** Begin Data segment **
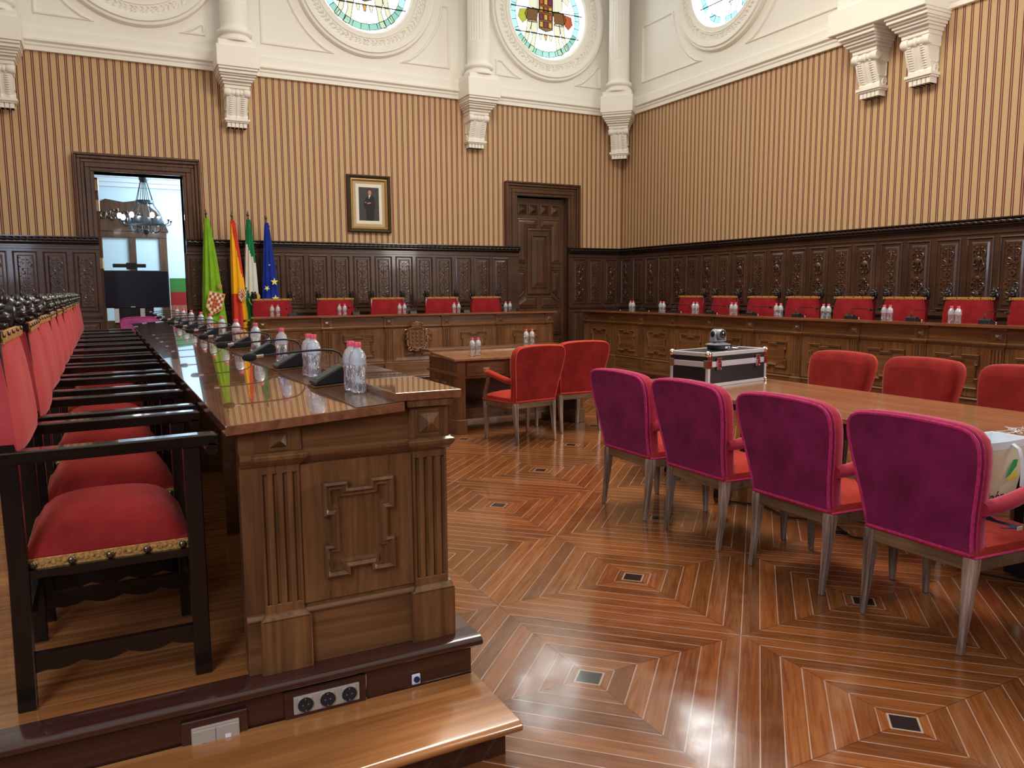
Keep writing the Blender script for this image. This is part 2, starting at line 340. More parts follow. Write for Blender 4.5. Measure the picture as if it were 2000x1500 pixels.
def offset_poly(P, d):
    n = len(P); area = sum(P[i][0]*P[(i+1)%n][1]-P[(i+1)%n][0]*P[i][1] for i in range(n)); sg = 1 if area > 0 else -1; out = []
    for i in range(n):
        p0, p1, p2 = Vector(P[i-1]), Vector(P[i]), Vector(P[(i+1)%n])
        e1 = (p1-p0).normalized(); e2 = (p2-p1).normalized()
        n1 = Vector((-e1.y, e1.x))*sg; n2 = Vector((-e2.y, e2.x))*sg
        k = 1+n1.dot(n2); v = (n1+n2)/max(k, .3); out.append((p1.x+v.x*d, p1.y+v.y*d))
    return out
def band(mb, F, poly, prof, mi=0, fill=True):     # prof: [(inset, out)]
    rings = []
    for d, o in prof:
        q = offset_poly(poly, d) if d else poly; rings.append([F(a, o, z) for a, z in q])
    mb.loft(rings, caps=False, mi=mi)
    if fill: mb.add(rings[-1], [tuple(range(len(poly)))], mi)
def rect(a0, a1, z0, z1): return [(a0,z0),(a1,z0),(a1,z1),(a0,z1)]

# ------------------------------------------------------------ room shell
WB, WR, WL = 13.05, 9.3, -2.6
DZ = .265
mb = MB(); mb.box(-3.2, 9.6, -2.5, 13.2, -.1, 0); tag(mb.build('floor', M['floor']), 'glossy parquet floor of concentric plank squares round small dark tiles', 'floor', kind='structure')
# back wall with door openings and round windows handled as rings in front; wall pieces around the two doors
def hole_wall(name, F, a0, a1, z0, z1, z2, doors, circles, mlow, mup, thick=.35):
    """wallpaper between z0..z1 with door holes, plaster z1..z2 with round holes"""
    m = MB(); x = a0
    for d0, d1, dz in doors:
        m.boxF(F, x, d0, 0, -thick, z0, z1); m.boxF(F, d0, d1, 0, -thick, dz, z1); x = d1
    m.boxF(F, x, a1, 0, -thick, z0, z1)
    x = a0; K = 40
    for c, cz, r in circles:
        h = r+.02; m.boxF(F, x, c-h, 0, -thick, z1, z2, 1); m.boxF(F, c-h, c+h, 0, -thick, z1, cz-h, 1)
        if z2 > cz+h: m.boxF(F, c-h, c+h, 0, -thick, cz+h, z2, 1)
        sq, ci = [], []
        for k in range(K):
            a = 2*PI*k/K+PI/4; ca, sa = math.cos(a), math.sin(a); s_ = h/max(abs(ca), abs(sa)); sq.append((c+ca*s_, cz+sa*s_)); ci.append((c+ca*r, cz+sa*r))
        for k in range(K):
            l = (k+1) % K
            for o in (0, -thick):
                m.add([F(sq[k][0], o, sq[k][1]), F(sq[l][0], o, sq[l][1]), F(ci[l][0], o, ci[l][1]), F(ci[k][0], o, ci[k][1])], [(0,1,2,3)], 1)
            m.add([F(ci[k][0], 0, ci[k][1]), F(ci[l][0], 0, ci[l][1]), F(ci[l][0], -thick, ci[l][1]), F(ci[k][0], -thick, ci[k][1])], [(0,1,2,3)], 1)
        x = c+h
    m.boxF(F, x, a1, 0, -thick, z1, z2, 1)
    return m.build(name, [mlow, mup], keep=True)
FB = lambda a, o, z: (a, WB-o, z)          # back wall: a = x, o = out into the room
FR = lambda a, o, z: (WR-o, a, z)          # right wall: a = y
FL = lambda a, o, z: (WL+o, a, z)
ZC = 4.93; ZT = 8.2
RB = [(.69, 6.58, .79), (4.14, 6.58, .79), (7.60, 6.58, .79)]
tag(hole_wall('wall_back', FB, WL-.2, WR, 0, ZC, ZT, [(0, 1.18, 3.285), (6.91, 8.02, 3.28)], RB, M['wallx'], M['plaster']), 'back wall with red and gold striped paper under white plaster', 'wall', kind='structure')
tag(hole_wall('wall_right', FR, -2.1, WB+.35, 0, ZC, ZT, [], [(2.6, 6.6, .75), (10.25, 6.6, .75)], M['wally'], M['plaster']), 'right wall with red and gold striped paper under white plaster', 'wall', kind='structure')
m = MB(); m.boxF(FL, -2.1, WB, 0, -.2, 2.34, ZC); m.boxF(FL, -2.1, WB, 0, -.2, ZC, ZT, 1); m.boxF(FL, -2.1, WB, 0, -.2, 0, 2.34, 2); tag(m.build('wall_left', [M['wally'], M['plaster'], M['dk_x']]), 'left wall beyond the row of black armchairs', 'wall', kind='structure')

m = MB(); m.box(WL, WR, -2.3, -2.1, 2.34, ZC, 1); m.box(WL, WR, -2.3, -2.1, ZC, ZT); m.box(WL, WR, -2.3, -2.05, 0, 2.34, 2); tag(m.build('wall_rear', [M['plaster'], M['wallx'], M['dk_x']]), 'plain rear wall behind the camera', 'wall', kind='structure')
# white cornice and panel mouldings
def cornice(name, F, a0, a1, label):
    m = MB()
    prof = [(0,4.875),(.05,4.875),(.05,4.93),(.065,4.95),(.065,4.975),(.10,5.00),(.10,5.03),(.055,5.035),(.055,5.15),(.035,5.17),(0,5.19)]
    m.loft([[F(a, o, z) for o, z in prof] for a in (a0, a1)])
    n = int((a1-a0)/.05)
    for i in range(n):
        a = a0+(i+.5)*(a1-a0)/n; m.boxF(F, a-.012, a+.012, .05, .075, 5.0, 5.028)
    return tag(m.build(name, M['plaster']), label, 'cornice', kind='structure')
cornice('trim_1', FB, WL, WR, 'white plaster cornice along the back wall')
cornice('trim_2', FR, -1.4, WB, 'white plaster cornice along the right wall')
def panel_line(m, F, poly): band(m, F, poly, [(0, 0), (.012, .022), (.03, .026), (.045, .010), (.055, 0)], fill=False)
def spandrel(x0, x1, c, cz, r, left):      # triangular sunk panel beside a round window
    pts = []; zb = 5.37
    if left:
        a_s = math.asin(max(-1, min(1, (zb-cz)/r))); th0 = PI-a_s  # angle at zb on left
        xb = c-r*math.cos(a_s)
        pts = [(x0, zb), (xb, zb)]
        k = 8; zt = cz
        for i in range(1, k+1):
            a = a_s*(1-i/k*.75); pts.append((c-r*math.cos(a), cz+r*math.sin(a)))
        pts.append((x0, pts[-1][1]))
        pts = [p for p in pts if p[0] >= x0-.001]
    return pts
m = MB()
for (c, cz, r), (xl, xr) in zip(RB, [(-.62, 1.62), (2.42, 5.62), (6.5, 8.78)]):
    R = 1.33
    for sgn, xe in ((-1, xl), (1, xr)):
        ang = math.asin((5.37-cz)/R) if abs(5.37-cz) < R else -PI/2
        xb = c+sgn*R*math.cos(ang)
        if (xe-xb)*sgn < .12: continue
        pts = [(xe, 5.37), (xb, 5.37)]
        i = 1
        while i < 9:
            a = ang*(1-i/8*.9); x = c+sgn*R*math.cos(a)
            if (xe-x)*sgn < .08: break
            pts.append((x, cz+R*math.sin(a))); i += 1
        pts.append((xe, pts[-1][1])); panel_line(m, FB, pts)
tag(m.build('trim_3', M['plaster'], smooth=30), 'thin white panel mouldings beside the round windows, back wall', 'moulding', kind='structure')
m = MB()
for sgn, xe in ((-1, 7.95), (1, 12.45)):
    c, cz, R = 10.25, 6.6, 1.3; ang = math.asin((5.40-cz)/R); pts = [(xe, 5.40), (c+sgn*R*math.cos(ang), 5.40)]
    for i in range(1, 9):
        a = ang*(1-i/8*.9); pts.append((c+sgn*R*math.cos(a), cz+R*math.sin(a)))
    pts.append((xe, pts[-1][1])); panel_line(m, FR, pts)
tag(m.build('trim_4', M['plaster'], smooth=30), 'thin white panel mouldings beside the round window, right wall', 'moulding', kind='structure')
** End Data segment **
Aim: Extract the lines exactly, please: the first line of the listing, the line with "def rect(a0, a1, z0, z1): return", and every line between them, but no pictures.

Solution:
Keep writing the Blender script for this image. This is part 2, starting at line 340. More parts follow. Write for Blender 4.5. Measure the picture as if it were 2000x1500 pixels.
def offset_poly(P, d):
    n = len(P); area = sum(P[i][0]*P[(i+1)%n][1]-P[(i+1)%n][0]*P[i][1] for i in range(n)); sg = 1 if area > 0 else -1; out = []
    for i in range(n):
        p0, p1, p2 = Vector(P[i-1]), Vector(P[i]), Vector(P[(i+1)%n])
        e1 = (p1-p0).normalized(); e2 = (p2-p1).normalized()
        n1 = Vector((-e1.y, e1.x))*sg; n2 = Vector((-e2.y, e2.x))*sg
        k = 1+n1.dot(n2); v = (n1+n2)/max(k, .3); out.append((p1.x+v.x*d, p1.y+v.y*d))
    return out
def band(mb, F, poly, prof, mi=0, fill=True):     # prof: [(inset, out)]
    rings = []
    for d, o in prof:
        q = offset_poly(poly, d) if d else poly; rings.append([F(a, o, z) for a, z in q])
    mb.loft(rings, caps=False, mi=mi)
    if fill: mb.add(rings[-1], [tuple(range(len(poly)))], mi)
def rect(a0, a1, z0, z1): return [(a0,z0),(a1,z0),(a1,z1),(a0,z1)]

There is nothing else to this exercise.